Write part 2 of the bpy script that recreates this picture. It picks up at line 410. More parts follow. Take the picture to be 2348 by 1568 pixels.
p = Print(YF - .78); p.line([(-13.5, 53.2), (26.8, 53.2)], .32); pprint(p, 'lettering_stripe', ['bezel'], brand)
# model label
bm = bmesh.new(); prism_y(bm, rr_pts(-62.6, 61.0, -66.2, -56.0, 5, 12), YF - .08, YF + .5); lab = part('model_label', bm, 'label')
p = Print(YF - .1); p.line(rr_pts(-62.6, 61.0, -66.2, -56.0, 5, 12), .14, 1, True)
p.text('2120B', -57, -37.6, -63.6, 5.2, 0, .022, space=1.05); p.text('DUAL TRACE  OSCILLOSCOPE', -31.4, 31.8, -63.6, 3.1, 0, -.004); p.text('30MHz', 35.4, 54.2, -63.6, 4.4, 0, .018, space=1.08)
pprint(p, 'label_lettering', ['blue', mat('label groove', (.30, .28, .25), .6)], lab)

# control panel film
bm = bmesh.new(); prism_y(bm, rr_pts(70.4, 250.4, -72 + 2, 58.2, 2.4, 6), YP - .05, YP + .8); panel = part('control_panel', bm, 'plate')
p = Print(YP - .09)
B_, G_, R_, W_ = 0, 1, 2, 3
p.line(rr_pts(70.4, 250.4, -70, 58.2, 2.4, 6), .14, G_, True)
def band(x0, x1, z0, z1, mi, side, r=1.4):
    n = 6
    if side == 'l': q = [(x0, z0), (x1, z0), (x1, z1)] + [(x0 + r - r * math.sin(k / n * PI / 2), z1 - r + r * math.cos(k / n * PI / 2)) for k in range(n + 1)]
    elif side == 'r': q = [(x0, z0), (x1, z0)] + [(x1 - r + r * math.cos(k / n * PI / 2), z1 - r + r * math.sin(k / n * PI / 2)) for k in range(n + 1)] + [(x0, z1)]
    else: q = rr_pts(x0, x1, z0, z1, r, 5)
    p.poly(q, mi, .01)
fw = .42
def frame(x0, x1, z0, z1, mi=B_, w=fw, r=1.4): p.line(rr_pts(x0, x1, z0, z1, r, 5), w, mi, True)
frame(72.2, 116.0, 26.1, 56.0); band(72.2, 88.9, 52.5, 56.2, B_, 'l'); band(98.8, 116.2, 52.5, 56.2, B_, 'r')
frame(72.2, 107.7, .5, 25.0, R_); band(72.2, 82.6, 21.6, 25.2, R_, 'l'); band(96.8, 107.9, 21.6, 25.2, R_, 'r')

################

Extract the full listing above without altering anything.

# Exercise output
Write part 2 of the bpy script that recreates this picture. It picks up at line 410. More parts follow. Take the picture to be 2348 by 1568 pixels.
p = Print(YF - .78); p.line([(-13.5, 53.2), (26.8, 53.2)], .32); pprint(p, 'lettering_stripe', ['bezel'], brand)
# model label
bm = bmesh.new(); prism_y(bm, rr_pts(-62.6, 61.0, -66.2, -56.0, 5, 12), YF - .08, YF + .5); lab = part('model_label', bm, 'label')
p = Print(YF - .1); p.line(rr_pts(-62.6, 61.0, -66.2, -56.0, 5, 12), .14, 1, True)
p.text('2120B', -57, -37.6, -63.6, 5.2, 0, .022, space=1.05); p.text('DUAL TRACE  OSCILLOSCOPE', -31.4, 31.8, -63.6, 3.1, 0, -.004); p.text('30MHz', 35.4, 54.2, -63.6, 4.4, 0, .018, space=1.08)
pprint(p, 'label_lettering', ['blue', mat('label groove', (.30, .28, .25), .6)], lab)

# control panel film
bm = bmesh.new(); prism_y(bm, rr_pts(70.4, 250.4, -72 + 2, 58.2, 2.4, 6), YP - .05, YP + .8); panel = part('control_panel', bm, 'plate')
p = Print(YP - .09)
B_, G_, R_, W_ = 0, 1, 2, 3
p.line(rr_pts(70.4, 250.4, -70, 58.2, 2.4, 6), .14, G_, True)
def band(x0, x1, z0, z1, mi, side, r=1.4):
    n = 6
    if side == 'l': q = [(x0, z0), (x1, z0), (x1, z1)] + [(x0 + r - r * math.sin(k / n * PI / 2), z1 - r + r * math.cos(k / n * PI / 2)) for k in range(n + 1)]
    elif side == 'r': q = [(x0, z0), (x1, z0)] + [(x1 - r + r * math.cos(k / n * PI / 2), z1 - r + r * math.sin(k / n * PI / 2)) for k in range(n + 1)] + [(x0, z1)]
    else: q = rr_pts(x0, x1, z0, z1, r, 5)
    p.poly(q, mi, .01)
fw = .42
def frame(x0, x1, z0, z1, mi=B_, w=fw, r=1.4): p.line(rr_pts(x0, x1, z0, z1, r, 5), w, mi, True)
frame(72.2, 116.0, 26.1, 56.0); band(72.2, 88.9, 52.5, 56.2, B_, 'l'); band(98.8, 116.2, 52.5, 56.2, B_, 'r')
frame(72.2, 107.7, .5, 25.0, R_); band(72.2, 82.6, 21.6, 25.2, R_, 'l'); band(96.8, 107.9, 21.6, 25.2, R_, 'r')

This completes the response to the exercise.